1. When was the play first peformed?
One of Shakespeare’s earliest plays, The Comedy of Errors may have appeared on stage as early as 1592.

2. Where was the play first performed?
Probably at James Burbage’s outdoor playhouse, the Theatre, north of the city wall. In 1594 Shakespeare’s company performed the play in the Banqueting Hall at Grey’s Inn as part of an entertainment for the law students there. Things went badly: the crowded event got out of control, and the production was “confounded.” Grey’s Inn Hall still survives, and if you visit it (by arrangement with the Porter), you will see the kind of room that Shakespeare’s company converted into the Blackfriars Playhouse.

3. How does the play fit into Shakespeare’s career?
Written around the same time as Henry VI, Part 3, The Comedy of Errors came early in Shakespeare’s career, and it shows an initial interest in classical comedy. Here, but adding a second set of twins, he doubles the trouble of Plautus’s Menechmus.

4. How is this play like Shakespeare’s other plays?
Shipwreck, separated twins, linguistic clowns, men who need to grow up, women who help them, and a big reunion at the end – all of it is here in one of his earliest plays.

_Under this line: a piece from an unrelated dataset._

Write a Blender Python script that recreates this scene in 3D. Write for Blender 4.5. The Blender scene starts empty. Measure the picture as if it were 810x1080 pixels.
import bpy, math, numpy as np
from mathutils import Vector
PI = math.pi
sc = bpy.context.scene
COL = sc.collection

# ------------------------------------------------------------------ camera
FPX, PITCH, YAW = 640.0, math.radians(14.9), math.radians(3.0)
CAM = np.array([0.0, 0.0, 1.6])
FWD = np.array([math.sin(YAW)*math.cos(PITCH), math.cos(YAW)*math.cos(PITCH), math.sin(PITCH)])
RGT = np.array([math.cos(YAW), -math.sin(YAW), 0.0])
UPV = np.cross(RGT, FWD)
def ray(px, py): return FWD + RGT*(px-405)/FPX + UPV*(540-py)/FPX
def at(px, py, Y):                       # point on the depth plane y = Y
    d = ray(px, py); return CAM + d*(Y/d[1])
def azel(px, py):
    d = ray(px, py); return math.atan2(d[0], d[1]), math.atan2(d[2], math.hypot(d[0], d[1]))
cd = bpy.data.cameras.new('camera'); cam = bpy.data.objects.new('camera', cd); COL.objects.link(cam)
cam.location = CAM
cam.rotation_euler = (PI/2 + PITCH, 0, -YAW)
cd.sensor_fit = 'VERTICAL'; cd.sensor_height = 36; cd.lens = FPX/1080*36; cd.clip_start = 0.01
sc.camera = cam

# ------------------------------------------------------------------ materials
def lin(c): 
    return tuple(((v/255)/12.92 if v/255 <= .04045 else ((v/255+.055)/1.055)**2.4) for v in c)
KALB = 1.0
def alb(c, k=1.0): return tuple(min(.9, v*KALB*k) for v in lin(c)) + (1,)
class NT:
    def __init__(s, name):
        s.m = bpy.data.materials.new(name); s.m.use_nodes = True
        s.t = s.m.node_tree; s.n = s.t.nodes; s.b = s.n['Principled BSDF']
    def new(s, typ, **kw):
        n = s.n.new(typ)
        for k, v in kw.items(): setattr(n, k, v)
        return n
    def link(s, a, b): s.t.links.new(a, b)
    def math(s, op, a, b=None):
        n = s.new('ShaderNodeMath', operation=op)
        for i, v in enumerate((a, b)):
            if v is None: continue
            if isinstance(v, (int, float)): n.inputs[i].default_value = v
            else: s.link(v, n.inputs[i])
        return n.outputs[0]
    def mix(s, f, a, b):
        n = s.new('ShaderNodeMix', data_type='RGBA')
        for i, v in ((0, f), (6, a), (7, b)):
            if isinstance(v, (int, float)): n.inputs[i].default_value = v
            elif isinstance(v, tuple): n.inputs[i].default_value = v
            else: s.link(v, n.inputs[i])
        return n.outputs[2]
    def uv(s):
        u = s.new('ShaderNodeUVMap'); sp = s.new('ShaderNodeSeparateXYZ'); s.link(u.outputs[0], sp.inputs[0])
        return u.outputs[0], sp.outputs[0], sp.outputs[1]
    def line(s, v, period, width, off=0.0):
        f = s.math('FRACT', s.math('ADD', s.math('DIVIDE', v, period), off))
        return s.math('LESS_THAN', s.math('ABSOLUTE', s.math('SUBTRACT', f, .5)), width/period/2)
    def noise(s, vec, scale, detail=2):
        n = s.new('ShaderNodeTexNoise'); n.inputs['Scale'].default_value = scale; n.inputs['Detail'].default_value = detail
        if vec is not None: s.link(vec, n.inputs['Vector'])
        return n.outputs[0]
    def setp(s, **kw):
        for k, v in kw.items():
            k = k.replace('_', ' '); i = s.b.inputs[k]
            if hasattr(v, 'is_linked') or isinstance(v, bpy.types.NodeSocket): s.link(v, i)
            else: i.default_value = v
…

5. How is this play unlike other Shakespeare plays?
The Comedy of Errors is Shakespeare’s shortest play and, with The Tempest, one of only two that obeys the classical rules of unity of time (action takes place in one day) and unity of action (action takes place in one location).

6. What do scholars think about this play?
Although the play is popular with audiences, scholars admire it for little more than its clockwork plot and find its characters more two dimensional than those in Shakespeare’s other plays.

7. Is there any controversy surrounding the work?
Ben Jonson objected to the play because finding one set of actors that look like twins is hard enough, and this play calls for two such sets. Sadly, some directors, afflicted with a Jonsonian literal mindedness, miss the point as well and cast a single actor for each set of twins. I would have such vandals whipped.

8. What characters should I especially look out for?
Perhaps because I saw Judi Dench play the part, I have always thought Adriana a character of great depth.

9. What scene should I especially look for?
Act Three, scene one, in which Antipholus of Ephesus finds himself locked out of his own house, is the play’s tour de farce.

10. What is the language like?
The two Dromios take delight in making bad Elizabethan jokes. The higher characters speak in regular iambic pentameter verse, and the lovers rhyme. Easy stuff.